1. A sprayer system, comprising:

a container having an additive therein;

a dip tube for insertion in the container;

a sprayer device having a housing and a fluid conduit disposed in the housing and coupled to the dip tube, wherein the fluid conduit includes a check valve and parallel double venturi, the sprayer device further having a first inlet, a second inlet, and an outlet, wherein the first inlet is connected to a flexible hose, the second inlet is connected to the dip tube, and the outlet is connected to a spray nozzle; the sprayer device includes a metering device coupled to the fluid conduit to vary a ratio of fluid to additive;

a flexible hose having a first end and a second end, wherein the first end is connected to the sprayer device and the second end is connected to a fluid source having fluid therein;

wherein the fluid conduit comprises a first passageway connecting the first inlet to the outlet and a second passageway connecting the second inlet to the outlet, and wherein the dual venturi comprises a first venturi in the first passageway and a second venturi in the second passageway; and

wherein the fluid and the additive are mixed in the fluid conduit and forced out of the outlet through the spray nozzle.

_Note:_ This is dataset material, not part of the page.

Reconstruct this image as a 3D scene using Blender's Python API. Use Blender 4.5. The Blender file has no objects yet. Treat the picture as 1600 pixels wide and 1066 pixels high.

2. The sprayer system of claim 1 wherein the fluid conduit comprises a third passageway connecting the second inlet to the first venturi, wherein a shut-off valve is located in the third passageway.

3. The sprayer system of claim 2 wherein the shut-off valve is connected to the metering device.

4. The sprayer system of claim 3 wherein the housing of the sprayer device is made of a transparent or translucent material.

5. The sprayer system of claim 4 wherein the housing of the sprayer device comprises a flow indicator.

6. The sprayer system of claim 5 wherein the sprayer device comprises a self-cleaning cycle.

7. The sprayer system of claim 6 wherein the sprayer device comprises two or more easily detachable components.

8. The sprayer system of claim 7 wherein the fluid source is located in a pressurized tank.

9. The sprayer system of claim 8 wherein the fluid from the fluid source comprises only water.